Do this |
Return only the lines from the start of the records through the line that contains "return root", inclusive; leave out all pictures.
— start of Exercise material —
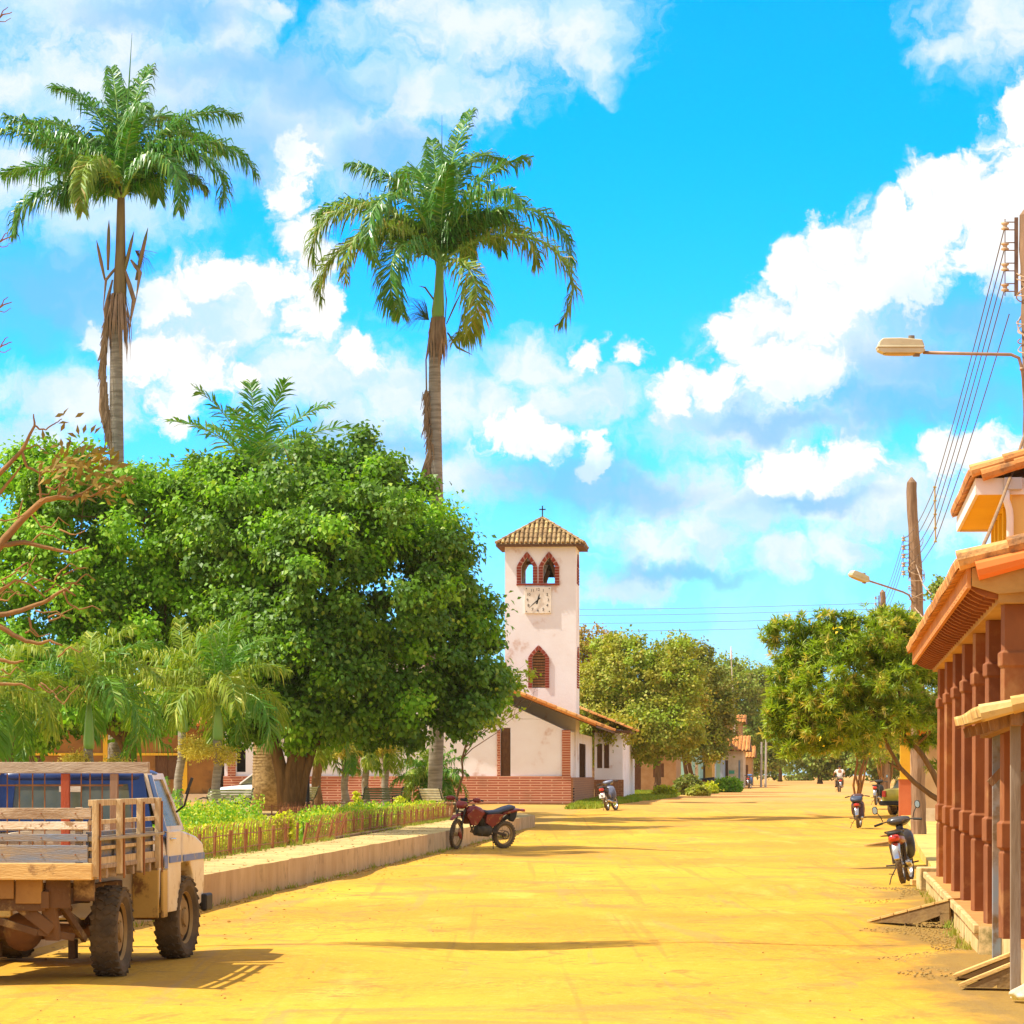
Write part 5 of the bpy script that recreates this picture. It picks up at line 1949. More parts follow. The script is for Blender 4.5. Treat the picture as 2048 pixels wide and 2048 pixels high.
def broad_tree(name, label, cat, px, d, zf, blobs, n, size, mats, trunk_top, r0, seed, group=None, clump=0.35, per=90, bark=None, aspect=0.36, mfrac=None, limbs=None, trunk2=None, droop=0.25, shell=0.75):
    g = G(px, d, zf)
    root = empty(name, g, 0, label, cat, group)
    bb = [px_blob(b[0], b[1], b[2], b[3], d, g, b[5] if len(b) > 5 else None, b[4] if len(b) > 4 else 0) for b in blobs]
    tt = W(*trunk_top, d) - g
    lim = [(b[0], r0 * 0.42) for b in bb[:limbs or 8]]
    tree_trunk(root, bark or m_bark, (0, 0, 0), tt, r0, lim, seed)
    if trunk2:
        for q in trunk2:
            mb = MB()
            mb.tube([W(a, b, d) - g for a, b in q[0]], q[1], 9)
            mb.build('trunk', bark or m_bark, root, smooth=True)
    crown('crown', bb, n, size, mats, root, seed, clump, per, shell, droop, aspect, None, mfrac)
    return root


# the great ficus in front of the church, and its lighter neighbour behind the small palms
broad_tree('ficus_tree', 'large dark green ficus with forked brown trunk in front of the church', 'tree', 576, 103, 0.42,
           [(700, 1240, 250, 240, 0.0), (560, 1050, 170, 140, 0.5), (740, 1010, 115, 105, 0.0), (855, 1140, 112, 120, 0.5), (910, 1320, 95, 115, 0.3), (620, 1360, 190, 125, -1.0), (830, 1380, 150, 105, -1.0),
            (470, 1100, 130, 120, 1.5), (720, 1130, 190, 150, -2.0), (945, 1240, 40, 60, 0.0), (500, 1290, 110, 160, 1.0), (600, 940, 70, 55, 0.5), (735, 915, 60, 50, 0.5), (815, 1010, 55, 45, 0.5), (440, 1000, 90, 90, 2.0), (980, 1375, 40, 50, 0)],
           175000, 0.17, [m_ficus, m_ficus_l], (590, 1480), 0.30, 101, None, 0.56, 260, aspect=0.36, mfrac=(0.78, 0.22), droop=0.7, shell=0.84,
           trunk2=[([(572, 1628), (566, 1560), (552, 1500), (540, 1440)], [0.26, 0.22, 0.2, 0.16]), ([(586, 1628), (596, 1560), (604, 1490), (612, 1430)], [0.22, 0.19, 0.17, 0.14]), ([(598, 1626), (608, 1560), (628, 1490), (640, 1430)], [0.16, 0.14, 0.12, 0.1])])
broad_tree('ficus_tree', 'lighter green ficus crown behind the small palms and the bare branches', 'tree', 262, 106, 0.42,
           [(210, 1090, 200, 170, 0.5), (60, 1080, 150, 150, 1.0), (330, 1110, 150, 160, 0.5), (110, 1260, 190, 160, 0.0), (300, 1290, 190, 160, 0), (200, 1400, 200, 90, 0), (20, 1370, 120, 130, 0.0), (280, 965, 60, 60, 0.5), (110, 960, 100, 70, 1), (395, 1010, 60, 70, 1), (430, 1390, 110, 90, 1)],
           105000, 0.175, [m_ficus_l, m_ficus], (262, 1470), 0.28, 102, None, 0.56, 240, aspect=0.36, mfrac=(0.82, 0.18), droop=0.7, shell=0.84, trunk2=[([(20, 1600), (24, 1540), (20, 1480)], [0.2, 0.18, 0.16])])
# light leafy shoots on the sunny top of the big tree
broad_tree('leafy_shrub_tree', 'young bright green sapling leaning over the church roof beside the ficus', 'tree', 905, 112, 0.30,
           [(1000, 1400, 34, 26, 0.0), (1030, 1368, 26, 22, 0.3), (985, 1440, 40, 20, 0.0), (1060, 1345, 14, 12, 0), (1075, 1395, 14, 10, 0), (1048, 1420, 18, 10, 0)],
           900, 0.15, [mat('yellow_green_leaf', (0.42, 0.50, 0.03), (0.34, 0.42, 0.03), 1, 0.5, trans=0.4)], (945, 1440), 0.045, 103, None, 0.22, 14, aspect=0.34, shell=0.2)

# mango trees along the far left side of the street
MG = 'mango trees shading the left side of the street'
broad_tree('mango_tree', 'nearest rounded mango tree beside the church wing, thin leaning trunk', 'tree', 1246, 172, None,
           [(1250, 1370, 90, 85, 0), (1195, 1430, 70, 70, 0), (1310, 1400, 90, 80, 0), (1240, 1310, 62, 42, 0.5), (1222, 1462, 46, 26, -13), (1290, 1460, 110, 60, -1), (1200, 1490, 60, 35, 0), (1350, 1335, 55, 60, 1)],
           52000, 0.17, [m_mango, m_ole_g], (1222, 1500), 0.16, 111, MG, 0.42, 60, mfrac=(0.8, 0.2))
broad_tree('mango_tree', 'darker mango tree with two leaning trunks in front of the teal house', 'tree', 1380, 205, None,
           [(1400, 1400, 66, 80, 0), (1370, 1340, 62, 60, 0), (1430, 1450, 40, 55, 0), (1350, 1460, 70, 50, 0), (1400, 1490, 50, 34, -1)],
           34000, 0.18, [m_mango, m_far_d], (1364, 1500), 0.16, 112, MG, 0.45, 60, mfrac=(0.45, 0.55), trunk2=[([(1386, 1562), (1376, 1520), (1366, 1480)], [0.14, 0.12, 0.1])])
broad_tree('mango_tree', 'mango tree with a thick dusty trunk at the middle of the row', 'tree', 1314, 190, None,
           [(1320, 1440, 80, 60, 0), (1280, 1480, 60, 34, 0), (1350, 1400, 60, 60, 1)], 26000, 0.18, [m_mango, m_mango_o], (1316, 1500), 0.22, 113, MG, 0.45, 60, mfrac=(0.7, 0.3))
broad_tree('flowering_mango_tree', 'mango tree with an orange flowering top behind the church tower', 'tree', 1190, 236, None,
           [(1185, 1310, 55, 55, 0), (1150, 1320, 50, 60, 0), (1205, 1350, 40, 50, 0), (1180, 1400, 70, 60, 0)], 24000, 0.2, [m_mango_o, m_mango], (1185, 1450), 0.3, 114, None, 0.5, 60, mfrac=(0.6, 0.4))
feather_palm('distant_palm', 1172, 200, None, (1172, 1395), 'pale palm fronds between the church tower and the mango trees', None, 77, 9, 2.2, 0.5, [m_adon_g], 0.15, m_palmbark, (30, 85), (30, 80), None, 0.05, 24)

FR = 'trees closing the far end of the street'
for i, (px, d, blobs, n, lab) in enumerate((
        (1440, 330, [(1440, 1370, 70, 55), (1400, 1420, 60, 60), (1480, 1410, 60, 60), (1450, 1470, 80, 50)], 21000, 'broad hazy tree behind the tall radio mast'),
        (1500, 370, [(1505, 1368, 60, 45), (1545, 1390, 55, 60), (1520, 1450, 70, 60), (1530, 1510, 60, 30)], 21000, 'hazy rounded tree over the tan shed at the street end'),
        (1560, 400, [(1580, 1430, 60, 60), (1620, 1470, 60, 60), (1560, 1500, 60, 40)], 15000, 'low pale tree closing the end of the street'),
        (1640, 330, [(1640, 1440, 60, 60), (1690, 1460, 60, 60), (1660, 1510, 70, 40)], 16000, 'hazy tree behind the motorcycle rider'),
        (1760, 300, [(1750, 1420, 70, 70), (1820, 1450, 70, 70), (1780, 1510, 80, 40)], 16000, 'distant tree seen beneath the oleander crown'),
        (1880, 280, [(1870, 1440, 80, 80), (1930, 1470, 80, 70)], 9000, 'distant tree behind the arcade end wall'),
        (1460, 420, [(1460, 1480, 70, 50), (1420, 1510, 60, 30), (1500, 1520, 60, 26)], 12000, 'low dark trees behind the far houses'))):
    broad_tree('far_tree', lab, 'tree', px, d, None, blobs, n, 0.34, [m_far, m_far_d], (px, 1520), 0.25, 130 + i, FR, 0.7, 50, mfrac=(0.65, 0.35), shell=0.6)


def build_treeline():
    rs = np.random.RandomState(9)
    blobs = []
    for k in range(46):
        x = -75 + k * 3.6 + rs.uniform(-1, 1)
        h = rs.uniform(3.0, 4.6)
        blobs.append(((x, 470 + rs.uniform(-12, 12), 1.0 + h), rs.uniform(3.0, 4.5), 4.0, h))
    o = crown('far_woods', blobs, 60000, 0.5, [m_far, m_far_d], None, 140, 1.0, 50, mfrac=(0.6, 0.4))
    tag(o, 'hazy line of woods far beyond the end of the street', 'woods', kind='stuff')


build_treeline()

# small tree showing over the arcade roof
broad_tree('far_tree', 'feathery pale tree top peeping over the arcade roof', 'tree', 1880, 120, None, [(1880, 1170, 16, 18), (1868, 1188, 12, 12), (1895, 1200, 18, 20)], 1500, 0.12, [m_far], (1880, 1230), 0.08, 138, None, 0.2, 16, shell=0.3)


def build_oleander():
    d = 61.0
    g = G(1905, d, gz(d) + 0.14)
    root = empty('oleander_tree', g, 0, 'yellow flowering oleander tree with tufted leaves leaning out over the street', 'tree')
    spec = [(1700, 1380, 150, 110, 0.0), (1620, 1300, 75, 60, 0.3), (1595, 1400, 62, 70, 0), (1740, 1280, 120, 55, 0.2), (1820, 1330, 70, 80, 0.2), (1660, 1440, 100, 50, 0), (1820, 1430, 60, 60, -0.2),
            (1560, 1440, 35, 45, 0), (1700, 1245, 35, 26, 0.2), (1800, 1245, 60, 28, 0.2), (1640, 1246, 30, 20, 0), (1870, 1480, 30, 60, 0.3), (1600, 1480, 60, 30, 0), (1550, 1260, 16, 22, 0)]
    bb = [px_blob(b[0], b[1], b[2], b[3], d, g, None, b[4]) for b in spec]
    rosettes('crown', bb, 5600, 0.155, [m_ole_g, m_ole_y, mat('oleander_dark_leaf', (0.11, 0.20, 0.015), (0.17, 0.25, 0.02), 1.5, 0.5, trans=0.3)], root, 150, 15, 0.2, 12, (0.66, 0.12, 0.22), 0.075)
    mb = MB()

    def P(l, dd=0.0):
        return [W(a, b, d + dd) - g for a, b in l]
    mb.tube([Vector((0.05, 0, -0.02))] + P([(1895, 1600), (1883, 1581), (1866, 1545), (1845, 1510), (1826, 1488), (1800, 1462), (1770, 1440), (1740, 1420)]), [0.085, 0.07, 0.06, 0.055, 0.05, 0.045, 0.035, 0.028, 0.02], 9)
    mb.tube(P([(1895, 1610), (1862, 1590), (1830, 1566), (1800, 1535), (1780, 1500), (1765, 1465), (1750, 1430)]), [0.055, 0.05, 0.045, 0.04, 0.032, 0.025, 0.018], 9)
    mb.tube(P([(1830, 1492), (1850, 1474), (1862, 1462), (1868, 1440)]), [0.035, 0.03, 0.025, 0.015], 8)
    mb.tube(P([(1800, 1540), (1786, 1530), (1776, 1525)]), [0.03, 0.022, 0.012], 7)
    mb.tube(P([(1765, 1465), (1730, 1430), (1690, 1400), (1640, 1370), (1600, 1340)]), [0.028, 0.025, 0.02, 0.016, 0.01], 7)
    mb.tube(P([(1740, 1420), (1720, 1370), (1700, 1320), (1690, 1270)]), [0.022, 0.018, 0.014, 0.01], 7)
    mb.tube(P([(1800, 1462), (1800, 1400), (1790, 1330), (1800, 1270)]), [0.03, 0.022, 0.016, 0.01], 7)
    mb.build('trunk', m_bark, root, smooth=True)
    fl_ = crown('flowers', bb[:8], 240, 0.075, mat('yellow_blossom', (0.90, 0.62, 0.02), (0.95, 0.75, 0.05), 1, 0.6, trans=0.3), root, 151, 0.2, 4, aspect=0.42)
    fl_['kind'] = 'stuff'
    rs = random.Random(5)
    bc = [px_blob(1848, 1455, 13, 12, d, g), px_blob(1812, 1484, 7, 6, d, g)]
    fo_ = crown('orange_flowers', bc, 160, 0.06, mat('orange_blossom', (0.85, 0.16, 0.03), (0.9, 0.25, 0.05), 1, 0.6), root, 152, 0.06, 10, aspect=0.42, shell=0.2)
    fo_['kind'] = 'stuff'


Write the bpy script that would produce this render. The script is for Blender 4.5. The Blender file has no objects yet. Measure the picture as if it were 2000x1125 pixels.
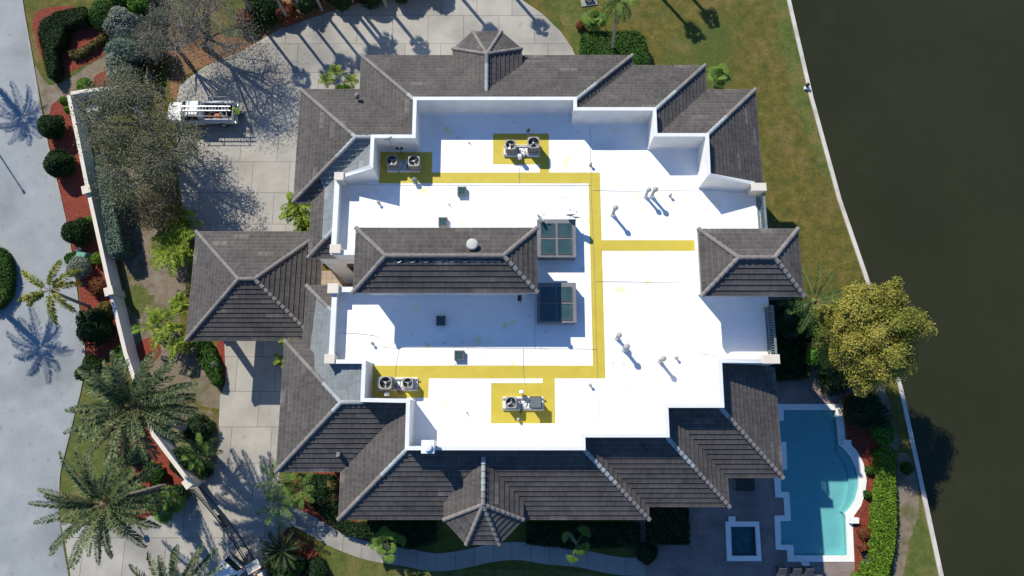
import bpy, bmesh, math, random
import numpy as np
from mathutils import Vector, Matrix
from mathutils.geometry import tessellate_polygon

S = bpy.context.scene
COL = S.collection
# ------------------------------------------------------------------ camera
F = 1333.0
TILT = math.radians(11.5)
CAMH = 57.5
cd = bpy.data.cameras.new("camera")
cd.sensor_width = 36.0
cd.lens = F / 2000 * 36.0
cd.clip_start = 0.5
cd.clip_end = 3000
cam = bpy.data.objects.new("camera", cd)
COL.objects.link(cam)
cam.location = (0, 0, CAMH)
cam.rotation_euler = (TILT, 0, 0)
S.camera = cam
# ------------------------------------------------------------------ sky and sun
EL, AZ = math.radians(42), math.radians(-37.5)      # azimuth from +Y towards +X
w = bpy.data.worlds.new("World")
S.world = w
w.use_nodes = True
wn = w.node_tree
sky = wn.nodes.new("ShaderNodeTexSky")
sky.sky_type = 'NISHITA'
sky.sun_disc = False
sky.sun_elevation = EL
sky.sun_rotation = AZ
sky.altitude = 0
sky.air_density = 1.0
sky.dust_density = 0.0
sky.ozone_density = 6.0
hs = wn.nodes.new("ShaderNodeMixRGB")        # a clear deep blue winter sky
hs.blend_type = 'MULTIPLY'
hs.inputs[0].default_value = 1.0
hs.inputs[2].default_value = (1.02, 1.34, 1.62, 1)
wn.links.new(sky.outputs[0], hs.inputs[1])
wn.links.new(hs.outputs[0], wn.nodes["Background"].inputs[0])
wn.nodes["Background"].inputs[1].default_value = 0.08
sd = bpy.data.lights.new("sun", 'SUN')
sd.energy = 5.0
sd.angle = math.radians(0.53)
sd.color = (1.0, 0.94, 0.81)
sun = bpy.data.objects.new("sun", sd)
COL.objects.link(sun)
sdir = Vector((math.sin(AZ) * math.cos(EL), math.cos(AZ) * math.cos(EL), math.sin(EL)))
sun.rotation_euler = sdir.to_track_quat('Z', 'Y').to_euler()
sun.location = sdir * 90
S.view_settings.view_transform = 'Standard'
S.view_settings.look = 'None'
S.view_settings.exposure = 0.3
S.view_settings.gamma = 1.0
S.cycles.max_bounces = 8
S.cycles.transparent_max_bounces = 12
S.cycles.caustics_reflective = False
S.cycles.caustics_refractive = False


# ------------------------------------------------------------------ helpers
def at(px, py, z=0.0):
    """point of the photograph at a known real height -> metres"""
    dx = (px - 1000) / F
    dy = -(py - 562.5) / F
    c, s = math.cos(TILT), math.sin(TILT)
    Y = dy * c + s
    Z = dy * s - c
    t = (CAMH - z) / -Z
    return (dx * t, Y * t)


def ats(pts, z=0.0):
    return [at(x, y, z) for x, y in pts]


def tag(o, label=None, cat=None, group=None, kind=None):
    if label:
        o["label"] = label
    if cat:
        o["category"] = cat
    if group:
        o["group"] = group
    if kind:
        o["kind"] = kind
    return o


def empty(name, loc=(0, 0, 0), rz=0.0, label=None, cat=None, group=None):
    o = bpy.data.objects.new(name, None)
    o.empty_display_size = 0.3
    COL.objects.link(o)
    o.location = loc
    o.rotation_euler = (0, 0, rz)
    return tag(o, label, cat, group)


def link_mesh(name, me, m, parent=None):
    o = bpy.data.objects.new(name, me)
    COL.objects.link(o)
    if m is not None:
        me.materials.append(m)
    if parent is not None:
        o.parent = parent
    return o


def copy_tree(o, parent=None):
    c = o.copy()
    COL.objects.link(c)
    if parent is not None:
        c.parent = parent
    for ch in o.children:
        copy_tree(ch, c)
    return c


class MB:
    def __init__(self):
        self.v, self.f = [], []

    def add(self, vs, fs):
        n = len(self.v)
        self.v += [tuple(p) for p in vs]
        self.f += [tuple(i + n for i in f) for f in fs]

    def box(self, x0, x1, y0, y1, z0, z1, bevel=0.0):
        if bevel <= 0:
            vs = [(x, y, z) for z in (z0, z1) for y in (y0, y1) for x in (x0, x1)]
            self.add(vs, [(0, 2, 3, 1), (4, 5, 7, 6), (0, 1, 5, 4), (2, 6, 7, 3), (0, 4, 6, 2), (1, 3, 7, 5)])
        else:
            b = min(bevel, (x1 - x0) * .49, (y1 - y0) * .49, (z1 - z0) * .49)
            rings = []
            for z, k in ((z0, b), (z0 + b, 0), (z1 - b, 0), (z1, b)):
                x0_, x1_, y0_, y1_ = x0 + k, x1 - k, y0 + k, y1 - k
                cb = b
                rings.append([(x0_ + cb, y0_, z), (x1_ - cb, y0_, z), (x1_, y0_ + cb, z), (x1_, y1_ - cb, z),
                              (x1_ - cb, y1_, z), (x0_ + cb, y1_, z), (x0_, y1_ - cb, z), (x0_, y0_ + cb, z)])
            self.rings(rings, True)

    def obox(self, c, ux, hx, hy, z0, z1):
        """box turned in plan: centre c, unit direction ux, half sizes"""
        ux = Vector((ux[0], ux[1])).normalized()
        uy = Vector((-ux.y, ux.x))
        vs = []
        for z in (z0, z1):
            for sy in (-1, 1):
                for sx in (-1, 1):
                    p = Vector(c[:2]) + ux * hx * sx + uy * hy * sy
                    vs.append((p.x, p.y, z))
        self.add(vs, [(0, 2, 3, 1), (4, 5, 7, 6), (0, 1, 5, 4), (2, 6, 7, 3), (0, 4, 6, 2), (1, 3, 7, 5)])

    def rings(self, rings, caps=True, closed=True):
        n = len(rings[0])
        vs = [p for r in rings for p in r]
        fs = []
        for i in range(len(rings) - 1):
            for j in range(n if closed else n - 1):
                k = (j + 1) % n
                fs.append((i * n + j, i * n + k, (i + 1) * n + k, (i + 1) * n + j))
        if caps:
            fs.append(tuple(range(n - 1, -1, -1)))
            fs.append(tuple((len(rings) - 1) * n + j for j in range(n)))
        self.add(vs, fs)

    def tube(self, pts, radii, n=8, caps=True):
        pts = [Vector(p) for p in pts]
        if not hasattr(radii, '__len__'):
            radii = [radii] * len(pts)
        rings = []
        u = None
        for i, p in enumerate(pts):
            d = (pts[min(i + 1, len(pts) - 1)] - pts[max(i - 1, 0)])
            if d.length < 1e-9:
                d = Vector((0, 0, 1))
            d.normalize()
            if u is None:
                u = d.orthogonal().normalized()
            else:
                u = (u - d * u.dot(d))
                u = u.normalized() if u.length > 1e-6 else d.orthogonal().normalized()
            v = d.cross(u)
            rings.append([p + (u * math.cos(a) + v * math.sin(a)) * radii[i]
                          for a in [2 * math.pi * k / n for k in range(n)]])
        self.rings(rings, caps)

    def cyl(self, x, y, z0, z1, r0, r1=None, n=16):
        r1 = r0 if r1 is None else r1
        self.lathe(x, y, [(r0, z0), (r1, z1)], n)

    def lathe(self, x, y, prof, n=16, caps=True):
        rings = [[(x + r * math.cos(2 * math.pi * k / n), y + r * math.sin(2 * math.pi * k / n), z) for k in range(n)]
                 for r, z in prof]
        self.rings(rings, caps)

    def prism(self, poly, z0, z1, hole=None):
        poly = ccw(poly)
        n = len(poly)
        tris, allv = tess(poly, [hole] if hole else [])
        vs = [(p[0], p[1], z1) for p in allv]
        self.add(vs, tris)
        self.add([(p[0], p[1], z0) for p in allv], [t[::-1] for t in tris])
        vs = [(p[0], p[1], z0) for p in poly] + [(p[0], p[1], z1) for p in poly]
        self.add(vs, [(i, (i + 1) % n, n + (i + 1) % n, n + i) for i in range(n)])
        if hole:
            h = ccw(hole)
            m = len(h)
            vs = [(p[0], p[1], z0) for p in h] + [(p[0], p[1], z1) for p in h]
            self.add(vs, [((i + 1) % m, i, m + i, m + (i + 1) % m) for i in range(m)])

    def sheet(self, poly, z, holes=()):
        tris, allv = tess(ccw(poly), list(holes))
        self.add([(p[0], p[1], z) for p in allv], tris)

    def build(self, name, m, parent=None, smooth=False):
        me = bpy.data.meshes.new(name)
        me.from_pydata([tuple(p) for p in self.v], [], self.f)
        me.update()
        if smooth:
            me.polygons.foreach_set("use_smooth", [True] * len(me.polygons))
        return link_mesh(name, me, m, parent)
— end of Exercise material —
Output of the exercise |
Write part 5 of the bpy script that recreates this picture. It picks up at line 1949. More parts follow. The script is for Blender 4.5. Treat the picture as 2048 pixels wide and 2048 pixels high.
def broad_tree(name, label, cat, px, d, zf, blobs, n, size, mats, trunk_top, r0, seed, group=None, clump=0.35, per=90, bark=None, aspect=0.36, mfrac=None, limbs=None, trunk2=None, droop=0.25, shell=0.75):
    g = G(px, d, zf)
    root = empty(name, g, 0, label, cat, group)
    bb = [px_blob(b[0], b[1], b[2], b[3], d, g, b[5] if len(b) > 5 else None, b[4] if len(b) > 4 else 0) for b in blobs]
    tt = W(*trunk_top, d) - g
    lim = [(b[0], r0 * 0.42) for b in bb[:limbs or 8]]
    tree_trunk(root, bark or m_bark, (0, 0, 0), tt, r0, lim, seed)
    if trunk2:
        for q in trunk2:
            mb = MB()
            mb.tube([W(a, b, d) - g for a, b in q[0]], q[1], 9)
            mb.build('trunk', bark or m_bark, root, smooth=True)
    crown('crown', bb, n, size, mats, root, seed, clump, per, shell, droop, aspect, None, mfrac)
    return root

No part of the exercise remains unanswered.